What’s Misleading Anyway?

Recently, Sony came under fire from the FTC for claiming that its new product was “game changing” when, in fact, it was not. Without getting into too many details, the problem essentially was that Sony was making claims about the new cross-console capabilities of the new handheld gaming device that were not actually verified or true. This was considered to be very misleading to consumers and because of this Sony had to give those who bought this device a $25 or $50 voucher depending on if they bought games and accessories. But to add to the problem, it also came out that Sony’s agency Deutsch LA which was handling the launch of the new device, had asked its employees to promote the hashtag #gamechanger. But the problem here was that the employees did not disclose themselves as employees, they appeared to everyone else on social media as fans of the Sony device. This is also misleading and goes against the FTC guidelines for endorsements that require disclosures.


I found this all very interesting because I had just studied all of the FTC guidelines for endorsements and misleading advertising. I was surprised that they took so much action in this case because usually they will only do so if the misleading words are dangerous or extremely detrimental to the consumer. Since FTC guidelines are not laws, but just that, guidelines. To me it doesn’t really seem like the slight misleading of what a device does is misleading enough for Sony to have to shell out thousands of vouchers. If anyone was to be penalized I would think that it would be the ad agency, Deutsch LA who should have to suffer the consequences, so they were the ones who made the decisions and as advertising professionals should be aware of the guidelines laid out by the FTC.

Another issue raised here is when is it up to the consumer to decide if advertising is simply being hyperbolic or if it is being completely true with the consumer.
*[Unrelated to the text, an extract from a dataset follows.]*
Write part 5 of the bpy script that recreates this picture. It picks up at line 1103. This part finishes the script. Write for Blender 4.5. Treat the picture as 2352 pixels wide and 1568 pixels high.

Sometimes I feel that consumers are patronized a bit when it comes to things being deemed “misleading”. As people that are exposed to advertising everywhere we look we are aware that the objective of these ads are to get us to buy the products, so obviously things will be exaggerated. But is it fair to penalize a company out of thousands of dollars for exaggerating the qualities of its product?

Morrison, M. (2014, November 25). FTC Says Sony, Deutsch LA Deceived Consumers | News – Advertising Age. Retrieved December 3, 2014, from http://adage.com/article/news/ftc-sony-deutsch-la-deceived-consumers/296004/

One thought on “What’s Misleading Anyway?

  1. FTC fines remind me of the huge fines I’ve seen against NBA players, coaches, and owners (the most recent example if Donald Sterling). You’re right, guidelines are not law but like any organization that tries to regulate, there needs to be a way to regulate that will hurt and therefore deter “misleading” ads, etc. I think it is fair to fine when it comes to misleads in the form of outrageous promises and claims, namely those from beauty and cosmetic brands (anti-aging creams, do they really work?). FTC crackdowns are appropriate in some cases, I believe.